Johan Heemskerk
Affiliation: University of Warwick
Category: Philosophy
Keywords: Philosophy of Science, Mechanistic explanation, Teleosemantics
Date: Tuesday 2nd of September
Time: 17:30
Location: Room 154 (154)
View the full session: Functional Analysis & Mechanisms
Philosophers interested in the problem of content (i.e. how to specify the relevant relation between a representation and its content) have, in recent years, made an “explanatory turn” (Schulte, 2023). This turn involves critically evaluating content attributions made in scientific explanations to assess whether an implicit theory of content (of philosophical significance) can be found.
Many philosophers who pursue this methodology subscribe to a theoretical framework known as informational teleosemantics (e.g. Martinez, 2013; Artiga 2020; Neander, 2017; Shea, 2018). Informational teleosemantics is the view that the content of a representation is given by (i) an informational link between the representation and an item in the environment, and (ii) the function of the system containing the representation.
In this paper, I claim that there is an implicit theory of content to be found, specifically, in cognitive neuroscience. The implicit theory mostly aligns with informational teleosemantics. However, while many theorists spell out (i) using a basic correlational measure of information, the implicit theory of content assumes a much stronger measure. Contemporary scientific methodologies for discovering representational content implicitly assume that the content of a representation is the item given by maximal mutual information. The assumption of maximal mutual information is reflected, I argue, in methods such as spike-triggered average (STA), conditional mutual information analysis (CMI), and dimensionality reduction. It is also approximated in classical studies. I call the implicit theory ‘maxMI’:
maxMI: Ex is the content of R iff R shares mutual information with each of a set of items, E1-n, of which Ex is a member, and R and Ex have maximal mutual information relative to the rest of E1-n.

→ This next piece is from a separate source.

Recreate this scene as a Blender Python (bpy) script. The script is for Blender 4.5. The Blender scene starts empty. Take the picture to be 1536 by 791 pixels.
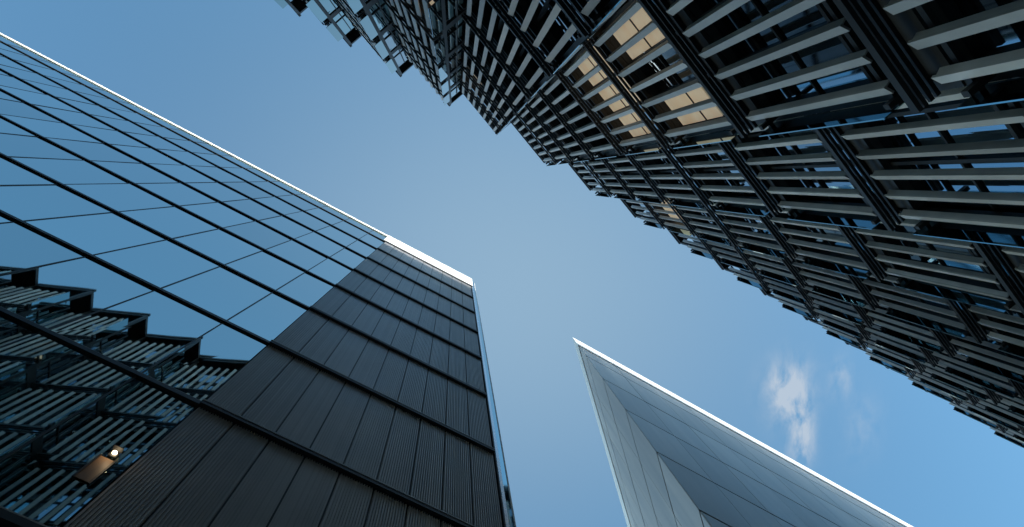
import bpy, math, random
from mathutils import Vector, Matrix
random.seed(7)
R=random.random
U=random.uniform
V2=random.Random(3)
CAMH=1.6
scene=bpy.context.scene
scene.view_settings.view_transform='Standard'
scene.view_settings.look='None'
scene.view_settings.exposure=0

# ---------------------------------------------------------------- materials
def new_mat(name):
    m=bpy.data.materials.new(name); m.use_nodes=True
    nt=m.node_tree; b=nt.nodes['Principled BSDF']
    return m,nt,b
def varied(name,c1,c2,rough=0.5,metal=0.0,scale=2.0,stretch=(1,1,1),rvar=0.1,bump=0.0,spec=0.5,perpanel=0.0,emit=0.0):
    m,nt,b=new_mat(name)
    tc=nt.nodes.new('ShaderNodeTexCoord'); mp=nt.nodes.new('ShaderNodeMapping')
    mp.inputs['Scale'].default_value=stretch
    n=nt.nodes.new('ShaderNodeTexNoise'); n.inputs['Scale'].default_value=scale; n.inputs['Detail'].default_value=6
    nt.links.new(tc.outputs['Object'],mp.inputs['Vector']); nt.links.new(mp.outputs[0],n.inputs['Vector'])
    cr=nt.nodes.new('ShaderNodeValToRGB')
    cr.color_ramp.elements[0].position=0.3; cr.color_ramp.elements[1].position=0.7
    cr.color_ramp.elements[0].color=(*c1,1); cr.color_ramp.elements[1].color=(*c2,1)
    nt.links.new(n.outputs['Fac'],cr.inputs['Fac'])
    col=cr.outputs['Color']
    if perpanel>0:
        g=nt.nodes.new('ShaderNodeNewGeometry')
        mr=nt.nodes.new('ShaderNodeMapRange'); mr.inputs['To Min'].default_value=1-perpanel; mr.inputs['To Max'].default_value=1+perpanel
        nt.links.new(g.outputs['Random Per Island'],mr.inputs['Value'])
        mx=nt.nodes.new('ShaderNodeVectorMath'); mx.operation='SCALE'
        nt.links.new(col,mx.inputs[0]); nt.links.new(mr.outputs[0],mx.inputs['Scale'])
        col=mx.outputs[0]
    nt.links.new(col,b.inputs['Base Color'])
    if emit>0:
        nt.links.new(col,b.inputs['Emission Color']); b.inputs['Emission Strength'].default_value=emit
    r=nt.nodes.new('ShaderNodeMapRange'); r.inputs['To Min'].default_value=max(0.0,rough-rvar); r.inputs['To Max'].default_value=rough+rvar
    nt.links.new(n.outputs['Fac'],r.inputs['Value']); nt.links.new(r.outputs[0],b.inputs['Roughness'])
    b.inputs['Metallic'].default_value=metal
    b.inputs['Specular IOR Level'].default_value=spec
    if bump>0:
        bp=nt.nodes.new('ShaderNodeBump'); bp.inputs['Strength'].default_value=bump; bp.inputs['Distance'].default_value=0.01
        nt.links.new(n.outputs['Fac'],bp.inputs['Height']); nt.links.new(bp.outputs[0],b.inputs['Normal'])
    return m
def mirror_glass(name,col,rough=0.015,wave=0.03,scale=0.5):
    m,nt,b=new_mat(name)
    b.inputs['Metallic'].default_value=1.0
    g=nt.nodes.new('ShaderNodeNewGeometry')
    mr=nt.nodes.new('ShaderNodeMapRange'); mr.inputs['To Min'].default_value=0.84; mr.inputs['To Max'].default_value=1.12
    nt.links.new(g.outputs['Random Per Island'],mr.inputs['Value'])
    rgb=nt.nodes.new('ShaderNodeRGB'); rgb.outputs[0].default_value=(*col,1)
    sc=nt.nodes.new('ShaderNodeVectorMath'); sc.operation='SCALE'
    nt.links.new(rgb.outputs[0],sc.inputs[0]); nt.links.new(mr.outputs[0],sc.inputs['Scale']); nt.links.new(sc.outputs[0],b.inputs['Base Color'])
    tc=nt.nodes.new('ShaderNodeTexCoord'); n=nt.nodes.new('ShaderNodeTexNoise'); n.inputs['Scale'].default_value=scale; n.inputs['Detail'].default_value=1
    nt.links.new(tc.outputs['Object'],n.inputs['Vector'])
    bp=nt.nodes.new('ShaderNodeBump'); bp.inputs['Strength'].default_value=wave; bp.inputs['Distance'].default_value=0.05
    nt.links.new(n.outputs['Fac'],bp.inputs['Height']); nt.links.new(bp.outputs[0],b.inputs['Normal'])
    n2=nt.nodes.new('ShaderNodeTexNoise'); n2.inputs['Scale'].default_value=1.3; n2.inputs['Detail'].default_value=5
    nt.links.new(tc.outputs['Object'],n2.inputs['Vector'])
    r=nt.nodes.new('ShaderNodeMapRange'); r.inputs['To Min'].default_value=rough*0.3; r.inputs['To Max'].default_value=rough*2
    nt.links.new(n2.outputs['Fac'],r.inputs['Value']); nt.links.new(r.outputs[0],b.inputs['Roughness'])
    return m
M_glassA=mirror_glass('coated_curtain_glass',(0.50,0.64,0.645))
M_glassB=mirror_glass('window_glass',(0.34,0.44,0.51),rough=0.03)
M_glassT=mirror_glass('screen_glass',(0.35,0.55,0.60),rough=0.03)
M_black=varied('black_anodised_frame',(0.010,0.011,0.013),(0.02,0.021,0.024),rough=0.45,scale=4)
M_dark=varied('dark_bronze_metal',(0.014,0.013,0.013),(0.028,0.026,0.026),rough=0.5,scale=3)
M_fin=varied('grey_aluminium_fin',(0.54,0.505,0.475),(0.68,0.64,0.605),rough=0.38,metal=0.15,scale=2.5,perpanel=0.26)
M_finSun=varied('sunlit_tint_aluminium_fin',(0.74,0.65,0.56),(0.86,0.77,0.68),rough=0.32,metal=0.2,scale=2.5,perpanel=0.15)  # same fins, with warm sunlight put into the colour
M_soff=varied('dark_spandrel',(0.025,0.025,0.029),(0.05,0.05,0.055),rough=0.6,scale=3)
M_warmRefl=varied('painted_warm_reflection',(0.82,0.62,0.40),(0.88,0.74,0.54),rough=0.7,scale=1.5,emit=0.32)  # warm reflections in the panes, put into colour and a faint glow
M_rib=varied('ribbed_grey_cladding',(0.36,0.35,0.342),(0.47,0.46,0.45),rough=0.4,metal=0.3,scale=0.7,perpanel=0.13)
M_white=varied('white_painted_coping',(0.84,0.835,0.82),(0.90,0.895,0.88),rough=0.4,scale=2)
M_steel=varied('polished_steel_edge',(0.80,0.80,0.82),(0.9,0.9,0.91),rough=0.25,metal=1.0,scale=2)
M_clad=varied('silver_grey_cladding',(0.46,0.42,0.385),(0.62,0.57,0.525),rough=0.42,metal=0.3,scale=1.2,stretch=(1,1,0.12),perpanel=0.12)
M_clad2=varied('shadow_gap',(0.04,0.04,0.04),(0.06,0.06,0.06),rough=0.6)
M_wood=varied('warm_wood_panel',(0.16,0.09,0.05),(0.28,0.17,0.09),rough=0.5,scale=3,stretch=(6,6,0.5))
M_pave=varied('granite_paving',(0.22,0.21,0.2),(0.32,0.31,0.3),rough=0.7,scale=3,bump=0.2)
M_ground=varied('ground_asphalt',(0.045,0.045,0.047),(0.07,0.07,0.07),rough=0.9,scale=2,bump=0.2)

# ---------------------------------------------------------------- mesh builder
class Frame:
    def __init__(s,o,ang_deg,vside):
        a=math.radians(ang_deg); s.o=o; s.u=(math.cos(a),math.sin(a))
        s.v=(-s.u[1]*vside,s.u[0]*vside); s.flip=(vside<0)
    def p(s,u,v,z): return (s.o[0]+s.u[0]*u+s.v[0]*v, s.o[1]+s.u[1]*u+s.v[1]*v, z+CAMH)
class MB:
    def __init__(s): s.v=[];s.f=[];s.m=[];s.mats=[]
    def mi(s,m):
        if m not in s.mats: s.mats.append(m)
        return s.mats.index(m)
    def hexa(s,pts,m,flip=False):
        b=len(s.v); s.v+=pts; k=s.mi(m)
        for f in ((0,3,2,1),(4,5,6,7),(0,1,5,4),(1,2,6,5),(2,3,7,6),(3,0,4,7)):
            f=tuple(b+i for i in f)
            s.f.append(f[::-1] if flip else f); s.m.append(k)
    def box(s,F,u0,u1,v0,v1,z0,z1,m):
        s.hexa([F.p(u0,v0,z0),F.p(u1,v0,z0),F.p(u1,v1,z0),F.p(u0,v1,z0),F.p(u0,v0,z1),F.p(u1,v0,z1),F.p(u1,v1,z1),F.p(u0,v1,z1)],m,F.flip)
    def blade(s,F,uc,vc,lu,lv,ang,z0,z1,m):
        c,sn=math.cos(ang),math.sin(ang); q=[]
        for (a,b) in ((-lu,-lv),(lu,-lv),(lu,lv),(-lu,lv)): q.append((uc+a*c-b*sn, vc+a*sn+b*c))
        s.hexa([F.p(x,y,z0) for x,y in q]+[F.p(x,y,z1) for x,y in q],m,F.flip)
    def quad(s,pts,m,flip=False):
        b=len(s.v); s.v+=pts; s.f.append(tuple(range(b,b+len(pts)))[::-1 if flip else 1]); s.m.append(s.mi(m))
    def make(s,name,parent):
        me=bpy.data.meshes.new(name); me.from_pydata(s.v,[],s.f)
        for m in s.mats: me.materials.append(m)
        me.polygons.foreach_set('material_index',s.m); me.update()
        o=bpy.data.objects.new(name,me); scene.collection.objects.link(o)
        if parent: o.parent=parent
        return o
def empty(name):
    e=bpy.data.objects.new(name,None); scene.collection.objects.link(e); return e
def tiltquad(mb,F,u0,u1,v,z0,z1,m,t=0.003):
    mb.quad([F.p(u0,v+U(-t,t),z0),F.p(u1,v+U(-t,t),z0),F.p(u1,v+U(-t,t),z1),F.p(u0,v+U(-t,t),z1)],m,not F.flip)

GZ=-CAMH
# ================================================================ GLASS OFFICE BUILDING (A)
A=empty('glass_office_building')
angA=28.5; aA=math.radians(angA)
DA=5.0
oA=(-math.sin(aA)*DA, math.cos(aA)*DA)
FA=Frame(oA,angA,-1)          # v points toward lane
levels=[-1.6,2.7,6.67]+[10.65+3.98*k for k in range(8)]+[41.5]
SM0,SM1=-1.87,3.57
core=MB(); core.box(FA,-60,SM1-0.02,-22,-0.12,GZ,41.3,M_soff); core.make('structure',A)
g=MB(); fr=MB()
edges=[SM0,-2.9]
while edges[-1]>-58: edges.append(edges[-1]-1.5)
for j in range(len(levels)-1):
    z0,z1=levels[j],levels[j+1]
    for i in range(len(edges)-1):
        tiltquad(g,FA,edges[i+1]+0.012,edges[i]-0.012,0.0,z0+0.05,z1-0.05,M_glassA,0.006)
for e in edges[1:]:
    fr.box(FA,e-0.013,e+0.013,-0.1,0.010,GZ,40.9,M_black)
for z in levels[1:-1]:
    fr.box(FA,-58,SM0-0.003,-0.1,0.045,z-0.06,z+0.06,M_black)
    fr.box(FA,-58,SM0-0.003,0.0,0.02,z+0.10,z+0.12,M_rib)
fr.box(FA,-58,SM0-0.13,-0.3,0.05,40.92,41.5,M_white)
g.make('curtain_wall_panes',A); fr.make('mullions_and_transoms',A)
rb=MB(); NP=9; pw=(SM1-SM0)/NP
rb.box(FA,SM0,SM1,-0.11,-0.03,GZ,38.6,M_black)
for j in range(len(levels)-1):
    z0,z1=levels[j]+0.10,min(levels[j+1]-0.10,38.4)
    if z1-z0<0.5: continue
    for i in range(NP):
        a=SM0+i*pw+0.014; b=SM0+(i+1)*pw-0.014
        v=U(-0.004,0.004)
        rb.box(FA,a,b,-0.028,0.0+v,z0,z1,M_rib)
        n=13; st=(b-a)/n
        for q in range(n):
            rb.box(FA,a+st*(q+0.25),a+st*(q+0.75),v+0.001,v+0.02,z0,z1,M_rib)
tr=MB()
for z in levels[1:-1]:
    if z<38.3:
        tr.box(FA,SM0,SM1,-0.02,0.09,z-0.08,z+0.08,M_black)
        tr.box(FA,SM0,SM1,0.09,0.10,z+0.03,z+0.055,M_rib)
rb.make('ribbed_cladding',A); tr.make('floor_bands',A)
cp=MB()
cp.box(FA,SM0-0.12,SM1+0.1,-0.5,0.07,38.62,41.5,M_white)
cp.box(FA,SM1+0.012,SM1+0.04,-0.4,0.05,GZ,38.61,M_black)
cp.box(FA,SM1+0.045,SM1+0.12,-0.4,0.04,GZ,38.61,M_steel)
cp.box(FA,SM1+0.125,SM1+0.24,-0.35,0.02,GZ,40.5,M_glassT)
cp.box(FA,SM1+0.245,SM1+0.275,-0.35,0.03,GZ,40.5,M_white)
cp.make('coping_and_corner_trim',A)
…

In addition, maxMI invokes functions. However, while many philosophers spell out (ii) in terms of etiological functions (such as the notion defined by Larry Wright), maxMI relies on a non-etiological notion of function (such as the notion defined by Robert Cummins). Cummins’ functions are required in order to ensure that the information the system encodes from the environment is ‘available’ to the system itself.
The assumption of maxMI in cognitive neuroscience is philosophically significant because it shows how content can contribute to mechanistic explanations in cognitive neuroscience. This is a contested topic. Not all philosophers think that content does play such a role (e.g. Frances Egan). Such philosophers take content to be a heuristic gloss on mathematical or causal processes. I aim to show precisely how maxMI provides explanatorily salient contents by isolating information which is available to the system itself. By tracing information flows from the external environment throughout the cognitive system using information-theoretic measures, neuroscientists such as Phillipe Schyns are able to discover the precise element of the stimulus decoded by downstream areas. This, I argue, is required in order for content to be mechanistically salient for the operation of the system.
I end by considering areas for future investigation. Is content indeterminacy a problem for maxMI and can it address it? Does content isolated by maxMI fulfil the adequacy conditions placed on content by philosophers?